The Mets, meanwhile, are nowhere to be found.

The last we heard from them [1], the Mets were signing righthanded relief pitchers Ben Rowen [2] and Cory Burns [3] to minor league contracts. Ben Rowen is a submariner. Cory Burns is said to have a deceptive delivery [4]. Actual submarines are supposed to be deceptive, but you can tell a submariner from a mile away. If only we were a mile from baseball season. Instead, it sits an eternity up the road.

Ben Rowen and Cory Burns, however they contort their arms in service to pitching, are nowhere in sight. Nor are any Mets doing any actual Met thing. Bring on the sidearming reliever. Bring on the unconventional reliever. Bring on somebody who can get somebody out. Bring on loaded bases and something to get out of.

This winter is endless. The next Met season’s gestation period is endless. It snowed on Saturday. There was no sense of baseball being blanketed. The Mets weren’t trading for George Foster [5] or Johan Santana [6] as they sometimes used to [7] in the dead of winter. They weren’t even inviting Ben Rowen to camp. They already did that, just as they already preemptively directed Cory Burns to frolic among the minor leaguers. We got our big name taken care of [8] weeks or maybe months ago. It’s hard to remember anymore. Yoenis Cespedes [9] is in the fold, which is splendid. Everybody else who’s contractually bound to the Mets is very familiar. Nothing wrong with that. Cuts down on the awkward introductory phases.

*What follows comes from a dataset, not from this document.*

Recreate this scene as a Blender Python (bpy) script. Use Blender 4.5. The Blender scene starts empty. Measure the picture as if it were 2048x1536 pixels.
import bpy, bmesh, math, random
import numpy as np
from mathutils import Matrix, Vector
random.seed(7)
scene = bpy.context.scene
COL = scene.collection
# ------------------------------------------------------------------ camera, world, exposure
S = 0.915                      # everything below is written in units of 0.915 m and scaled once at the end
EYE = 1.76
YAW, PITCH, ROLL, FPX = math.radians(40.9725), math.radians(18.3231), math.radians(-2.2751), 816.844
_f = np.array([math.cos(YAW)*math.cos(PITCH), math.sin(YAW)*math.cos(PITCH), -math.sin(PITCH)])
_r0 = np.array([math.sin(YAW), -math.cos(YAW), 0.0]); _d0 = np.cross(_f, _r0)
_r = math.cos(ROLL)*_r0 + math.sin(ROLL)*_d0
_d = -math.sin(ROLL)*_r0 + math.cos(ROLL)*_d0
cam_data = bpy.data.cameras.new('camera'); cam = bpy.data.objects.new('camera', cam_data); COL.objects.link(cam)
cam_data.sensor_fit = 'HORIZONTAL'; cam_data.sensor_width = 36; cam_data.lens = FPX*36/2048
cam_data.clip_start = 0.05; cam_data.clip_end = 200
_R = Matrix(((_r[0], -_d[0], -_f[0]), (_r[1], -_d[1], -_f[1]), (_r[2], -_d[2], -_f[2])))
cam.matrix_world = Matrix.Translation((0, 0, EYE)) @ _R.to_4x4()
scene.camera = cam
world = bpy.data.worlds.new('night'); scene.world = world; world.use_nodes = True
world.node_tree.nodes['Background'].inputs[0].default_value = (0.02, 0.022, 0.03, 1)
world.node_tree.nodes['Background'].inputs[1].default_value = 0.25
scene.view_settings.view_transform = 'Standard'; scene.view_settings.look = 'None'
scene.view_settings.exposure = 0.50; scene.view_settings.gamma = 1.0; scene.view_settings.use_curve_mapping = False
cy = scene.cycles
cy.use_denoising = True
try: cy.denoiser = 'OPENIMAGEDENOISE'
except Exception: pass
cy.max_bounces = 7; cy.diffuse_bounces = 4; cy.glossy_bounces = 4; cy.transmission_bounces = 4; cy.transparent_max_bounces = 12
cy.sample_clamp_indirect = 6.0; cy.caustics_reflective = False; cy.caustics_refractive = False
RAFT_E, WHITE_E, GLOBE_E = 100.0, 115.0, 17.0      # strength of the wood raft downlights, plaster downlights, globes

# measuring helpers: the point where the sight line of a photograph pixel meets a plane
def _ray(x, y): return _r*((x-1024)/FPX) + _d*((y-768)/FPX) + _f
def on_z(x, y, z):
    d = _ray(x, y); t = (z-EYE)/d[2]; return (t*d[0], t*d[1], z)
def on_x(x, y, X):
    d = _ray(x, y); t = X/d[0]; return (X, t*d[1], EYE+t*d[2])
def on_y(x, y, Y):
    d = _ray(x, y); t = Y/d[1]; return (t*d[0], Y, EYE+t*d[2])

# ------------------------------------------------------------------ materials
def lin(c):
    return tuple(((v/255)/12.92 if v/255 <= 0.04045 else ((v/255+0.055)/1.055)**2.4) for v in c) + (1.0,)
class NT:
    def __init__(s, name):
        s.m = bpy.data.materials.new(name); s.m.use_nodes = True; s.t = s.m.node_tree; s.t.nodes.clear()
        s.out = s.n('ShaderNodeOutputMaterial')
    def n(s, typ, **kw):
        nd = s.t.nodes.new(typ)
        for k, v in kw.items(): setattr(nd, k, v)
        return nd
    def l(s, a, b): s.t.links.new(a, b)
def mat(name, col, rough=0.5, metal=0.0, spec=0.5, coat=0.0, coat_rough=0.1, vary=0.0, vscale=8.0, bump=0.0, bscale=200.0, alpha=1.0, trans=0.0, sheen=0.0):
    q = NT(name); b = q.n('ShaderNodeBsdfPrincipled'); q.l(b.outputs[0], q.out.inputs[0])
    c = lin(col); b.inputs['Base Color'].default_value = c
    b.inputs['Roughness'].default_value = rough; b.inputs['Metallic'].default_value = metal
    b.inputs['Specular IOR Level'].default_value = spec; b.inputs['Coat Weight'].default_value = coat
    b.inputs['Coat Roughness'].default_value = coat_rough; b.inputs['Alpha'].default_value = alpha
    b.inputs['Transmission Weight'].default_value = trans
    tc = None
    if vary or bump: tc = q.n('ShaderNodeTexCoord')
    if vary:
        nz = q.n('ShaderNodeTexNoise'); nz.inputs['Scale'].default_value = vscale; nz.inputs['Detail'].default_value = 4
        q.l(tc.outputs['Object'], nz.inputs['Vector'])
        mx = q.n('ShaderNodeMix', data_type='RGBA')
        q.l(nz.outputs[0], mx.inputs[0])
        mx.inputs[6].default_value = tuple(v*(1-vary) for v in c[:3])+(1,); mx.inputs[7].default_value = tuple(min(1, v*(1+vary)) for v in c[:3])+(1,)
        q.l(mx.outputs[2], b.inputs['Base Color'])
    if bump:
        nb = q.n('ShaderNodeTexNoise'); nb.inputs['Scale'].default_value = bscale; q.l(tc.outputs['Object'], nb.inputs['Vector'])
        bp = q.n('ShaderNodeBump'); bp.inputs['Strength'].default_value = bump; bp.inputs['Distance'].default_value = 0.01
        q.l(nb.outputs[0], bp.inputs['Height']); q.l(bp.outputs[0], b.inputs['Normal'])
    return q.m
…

Then there’s Ben Rowen, the submariner with twelve games as a Ranger and Brewer to his credit. Should he make the Mets, he might come through in the seventh inning and we will praise Ben Rowen. Or he might implode in the sixth inning and we will condemn Ben Rowen. We will have our Ben Rowen plot points on the graph of perception and adjust accordingly. But I’d love a look at Ben Rowen warming up about now. Or Cory Burns, who’s been a Padre and a Blue Jay, though neither lately. Last year Cory was a Lancaster Barnstormer, which is not to say he couldn’t make a fine New York Met if given the chance. Or a terrible New York Met if given the same chance. You know how relievers are, in that you never know how relievers are. Every member of your bullpen should sign the Hippocratic oath: first do no harm. Then have a colorful delivery, a colorful shtick, a colorful backstory of how you chilled on Justin Bieber’s yacht on your off day before entering the frozen tundra and not dropping the ball…I mean striking out Bryce Harper.

You remember relievers, don’t you? And starters? And baseball in general? This past weekend I’d have given all the Nets basketball (of which there’s a surfeit) and all the Giants football (of which there is none any longer) for a 12:10 doubleheader, or even a 1:10 single game.

Same deal all week. Go ahead, make me an offer.